A space in the delimiter is required in order for this solution to work split(", ").
1

You're working on hg but then printing hg2 to check if the operation succeeded. Although that's not the problem, it may lead to confusion.

Also, as you're using delete_prefix and delete_suffix in their non-destructive versions, the changes applied return a new object, which isn't "persisted" anywhere.

If you want to see the changes that that produces you can use their destructive version delete_prefix!, delete_suffix!:

hg2 = hg.each do |n|
  n.delete_prefix!("'")
  n.delete_suffix!("'")
end

hg # ["Erra", " 'Erra-Network", " 'Discovery"]

Or rather use map and yield the result of every operation into a new object:

hg2 = hg.map { |n| n.delete_prefix("'").delete_suffix("'") }

p hg2 # ["Erra", " 'Erra-Network", " 'Discovery"]

Although this results in ["Erra", " 'Erra-Network", " 'Discovery"] and doesn't go according to the title of the question "delete the quotes surrounding the strings".

2 Comments

Aaah I got it, totally.
As per the last comment, the title is a bit misleading as it doesn't correspond itself with what's being shown in the code. The fact of using delete_prefix and/or delete_suffix doesn't mean you're going to delete the quotes surrounding strings.
0

You could use CSV to get your result:

require 'csv'

string = "'Erra', 'Erra-Network', 'Discovery'"
result = CSV.parse_line(string, col_sep: ', ', quote_char: "'")
#=> ["Erra", "Erra-Network", "Discovery"]

Note that the above assumes that the separator is ', '. This means that a comma must always be followed by a space.

Comments

0

You're making it too difficult. I'd do this:

hg = "'Erra', 'Erra-Network', 'Discovery'"

hg.delete(" '").split(',') # => ["Erra", "Erra-Network", "Discovery"]

delete is doing the clean-up, which should be done before trying to split the string.

delete_prefix and delete_suffix are useful methods, but not when processing strings you're parsing because they force you into iteratively processing the sub-strings. delete does the entire string in one step, which is faster.

If I was going to iterate, I'd do something like this:

hg.split(/, */).map { |s| s[1..-2] } # => ["Erra", "Erra-Network", "Discovery"]

which takes advantage of split being able to take a regular expression to automatically break on a comma followed by any number of spaces.
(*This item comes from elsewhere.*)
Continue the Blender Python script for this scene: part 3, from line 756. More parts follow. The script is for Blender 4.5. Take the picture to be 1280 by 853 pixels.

Basically you'll trying to parse a mangled CSV record, so you should use the CSV class. The documentation has many examples for parsing records:

require 'csv'
CSV.parse(hg.delete("' ")).flatten # => ["Erra", "Erra-Network", "Discovery"]

CSV has many options available for handling odd variations of delimiters and quoted strings, so study the documentation if you want to go that way.